**AIM OF THE TASK**. Extract the lines that hold the string "script".

**SOURCE MATERIAL**.
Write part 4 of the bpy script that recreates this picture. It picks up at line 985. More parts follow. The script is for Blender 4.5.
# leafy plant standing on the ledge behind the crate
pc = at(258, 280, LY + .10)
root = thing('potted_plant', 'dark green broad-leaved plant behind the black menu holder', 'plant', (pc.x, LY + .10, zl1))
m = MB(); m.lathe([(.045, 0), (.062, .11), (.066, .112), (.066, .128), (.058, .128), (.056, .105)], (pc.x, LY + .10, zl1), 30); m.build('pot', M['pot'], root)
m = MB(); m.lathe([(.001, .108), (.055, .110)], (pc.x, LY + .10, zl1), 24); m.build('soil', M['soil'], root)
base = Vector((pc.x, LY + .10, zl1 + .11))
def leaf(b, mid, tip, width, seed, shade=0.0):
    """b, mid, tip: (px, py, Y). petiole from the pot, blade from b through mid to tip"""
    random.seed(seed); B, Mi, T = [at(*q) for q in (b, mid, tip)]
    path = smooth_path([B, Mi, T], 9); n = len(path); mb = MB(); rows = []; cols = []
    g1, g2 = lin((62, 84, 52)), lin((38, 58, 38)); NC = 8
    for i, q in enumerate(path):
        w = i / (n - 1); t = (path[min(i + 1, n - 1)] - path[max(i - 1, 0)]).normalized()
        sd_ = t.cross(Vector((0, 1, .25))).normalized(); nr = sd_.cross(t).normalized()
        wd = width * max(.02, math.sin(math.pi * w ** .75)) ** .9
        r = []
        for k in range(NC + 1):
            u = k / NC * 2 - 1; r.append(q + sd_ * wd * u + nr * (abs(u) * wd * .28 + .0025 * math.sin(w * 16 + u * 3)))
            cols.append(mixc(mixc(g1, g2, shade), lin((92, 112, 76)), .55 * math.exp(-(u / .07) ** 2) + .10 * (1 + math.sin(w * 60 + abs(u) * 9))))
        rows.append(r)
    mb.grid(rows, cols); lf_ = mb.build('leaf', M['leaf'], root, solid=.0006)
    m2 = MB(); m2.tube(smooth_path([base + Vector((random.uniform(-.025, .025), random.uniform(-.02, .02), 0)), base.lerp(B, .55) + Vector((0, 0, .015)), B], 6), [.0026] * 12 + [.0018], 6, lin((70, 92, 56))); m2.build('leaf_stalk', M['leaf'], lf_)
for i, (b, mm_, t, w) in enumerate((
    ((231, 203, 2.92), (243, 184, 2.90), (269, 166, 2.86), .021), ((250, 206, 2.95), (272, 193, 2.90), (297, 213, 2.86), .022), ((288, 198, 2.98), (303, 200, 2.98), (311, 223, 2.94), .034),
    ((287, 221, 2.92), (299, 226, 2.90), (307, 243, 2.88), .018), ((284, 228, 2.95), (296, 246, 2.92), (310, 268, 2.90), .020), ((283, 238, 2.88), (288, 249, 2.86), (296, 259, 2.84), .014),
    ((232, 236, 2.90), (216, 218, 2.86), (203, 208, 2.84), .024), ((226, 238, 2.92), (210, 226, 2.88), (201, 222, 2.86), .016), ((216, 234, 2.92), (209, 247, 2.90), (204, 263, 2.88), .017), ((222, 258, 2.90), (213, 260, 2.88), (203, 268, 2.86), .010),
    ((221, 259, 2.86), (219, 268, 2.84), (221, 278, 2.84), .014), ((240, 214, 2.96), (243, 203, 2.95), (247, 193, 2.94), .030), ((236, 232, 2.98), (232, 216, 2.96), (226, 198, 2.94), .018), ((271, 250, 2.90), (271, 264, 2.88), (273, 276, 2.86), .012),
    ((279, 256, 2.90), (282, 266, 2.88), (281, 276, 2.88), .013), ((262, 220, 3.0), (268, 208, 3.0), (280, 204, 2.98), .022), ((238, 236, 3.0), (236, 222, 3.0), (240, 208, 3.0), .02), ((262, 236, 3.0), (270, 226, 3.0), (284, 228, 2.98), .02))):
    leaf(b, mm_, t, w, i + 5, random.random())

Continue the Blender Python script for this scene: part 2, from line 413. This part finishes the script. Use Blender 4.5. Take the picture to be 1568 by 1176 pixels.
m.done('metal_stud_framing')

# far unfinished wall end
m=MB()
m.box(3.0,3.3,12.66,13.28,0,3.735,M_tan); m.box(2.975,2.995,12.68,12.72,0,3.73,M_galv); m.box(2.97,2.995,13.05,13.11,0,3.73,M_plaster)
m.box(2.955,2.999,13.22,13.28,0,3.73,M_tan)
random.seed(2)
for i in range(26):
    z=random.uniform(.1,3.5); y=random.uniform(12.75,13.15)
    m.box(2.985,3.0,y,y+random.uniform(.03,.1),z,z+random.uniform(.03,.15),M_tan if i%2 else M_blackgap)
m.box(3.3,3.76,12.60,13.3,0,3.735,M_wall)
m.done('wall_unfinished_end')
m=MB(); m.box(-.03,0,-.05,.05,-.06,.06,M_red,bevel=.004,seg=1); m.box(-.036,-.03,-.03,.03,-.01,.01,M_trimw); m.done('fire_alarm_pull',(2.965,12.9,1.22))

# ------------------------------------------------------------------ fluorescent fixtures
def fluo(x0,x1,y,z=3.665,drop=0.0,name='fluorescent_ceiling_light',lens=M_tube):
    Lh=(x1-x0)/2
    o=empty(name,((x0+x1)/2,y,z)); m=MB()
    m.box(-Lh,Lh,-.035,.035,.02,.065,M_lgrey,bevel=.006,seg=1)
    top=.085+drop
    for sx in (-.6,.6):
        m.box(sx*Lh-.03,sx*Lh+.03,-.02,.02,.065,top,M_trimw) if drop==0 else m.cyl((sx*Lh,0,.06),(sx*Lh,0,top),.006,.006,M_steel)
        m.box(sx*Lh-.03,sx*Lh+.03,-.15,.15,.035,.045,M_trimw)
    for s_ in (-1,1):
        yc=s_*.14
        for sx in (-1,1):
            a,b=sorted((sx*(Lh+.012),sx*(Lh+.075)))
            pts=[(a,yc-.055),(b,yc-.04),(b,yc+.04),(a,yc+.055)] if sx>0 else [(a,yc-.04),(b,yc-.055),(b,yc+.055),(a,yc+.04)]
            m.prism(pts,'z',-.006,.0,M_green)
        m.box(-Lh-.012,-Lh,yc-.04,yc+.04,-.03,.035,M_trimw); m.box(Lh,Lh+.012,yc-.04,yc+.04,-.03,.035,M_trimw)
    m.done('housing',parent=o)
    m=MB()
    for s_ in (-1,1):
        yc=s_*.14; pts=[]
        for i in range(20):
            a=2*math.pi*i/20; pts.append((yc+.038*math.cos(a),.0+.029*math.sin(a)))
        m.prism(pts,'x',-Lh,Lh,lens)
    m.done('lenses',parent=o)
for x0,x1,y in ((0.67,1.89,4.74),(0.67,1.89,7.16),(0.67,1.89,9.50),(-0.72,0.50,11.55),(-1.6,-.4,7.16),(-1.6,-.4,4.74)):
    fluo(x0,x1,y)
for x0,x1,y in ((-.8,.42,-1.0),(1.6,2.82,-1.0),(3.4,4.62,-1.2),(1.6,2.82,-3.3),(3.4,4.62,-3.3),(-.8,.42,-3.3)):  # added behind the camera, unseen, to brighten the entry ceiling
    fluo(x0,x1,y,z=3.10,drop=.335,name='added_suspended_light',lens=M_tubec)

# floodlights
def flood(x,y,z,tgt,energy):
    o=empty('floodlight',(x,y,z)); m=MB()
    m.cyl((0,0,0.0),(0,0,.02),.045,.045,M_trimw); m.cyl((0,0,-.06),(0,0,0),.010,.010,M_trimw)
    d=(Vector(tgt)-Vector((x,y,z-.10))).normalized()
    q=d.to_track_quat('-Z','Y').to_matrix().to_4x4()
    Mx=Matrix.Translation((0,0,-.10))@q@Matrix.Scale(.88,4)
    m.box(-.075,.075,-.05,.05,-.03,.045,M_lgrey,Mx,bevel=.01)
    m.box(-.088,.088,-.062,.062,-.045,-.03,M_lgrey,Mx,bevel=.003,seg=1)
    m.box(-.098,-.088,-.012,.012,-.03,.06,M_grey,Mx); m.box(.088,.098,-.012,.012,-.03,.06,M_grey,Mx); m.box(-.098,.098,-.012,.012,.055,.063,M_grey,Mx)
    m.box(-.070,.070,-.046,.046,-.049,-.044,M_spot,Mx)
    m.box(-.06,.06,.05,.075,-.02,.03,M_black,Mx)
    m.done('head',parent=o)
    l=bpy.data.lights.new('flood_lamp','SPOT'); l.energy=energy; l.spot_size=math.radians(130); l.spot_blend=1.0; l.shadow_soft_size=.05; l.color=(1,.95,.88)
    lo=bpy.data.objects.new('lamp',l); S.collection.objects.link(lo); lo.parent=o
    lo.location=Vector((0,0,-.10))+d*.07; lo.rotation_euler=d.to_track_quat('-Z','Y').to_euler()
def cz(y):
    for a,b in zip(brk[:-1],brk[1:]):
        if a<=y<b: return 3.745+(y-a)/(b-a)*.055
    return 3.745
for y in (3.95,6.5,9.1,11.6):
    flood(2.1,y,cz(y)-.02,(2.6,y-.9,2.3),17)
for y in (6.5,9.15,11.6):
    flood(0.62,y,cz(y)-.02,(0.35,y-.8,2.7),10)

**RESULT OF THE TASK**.
Write part 4 of the bpy script that recreates this picture. It picks up at line 985. More parts follow. The script is for Blender 4.5.
Continue the Blender Python script for this scene: part 2, from line 413. This part finishes the script. Use Blender 4.5. Take the picture to be 1568 by 1176 pixels.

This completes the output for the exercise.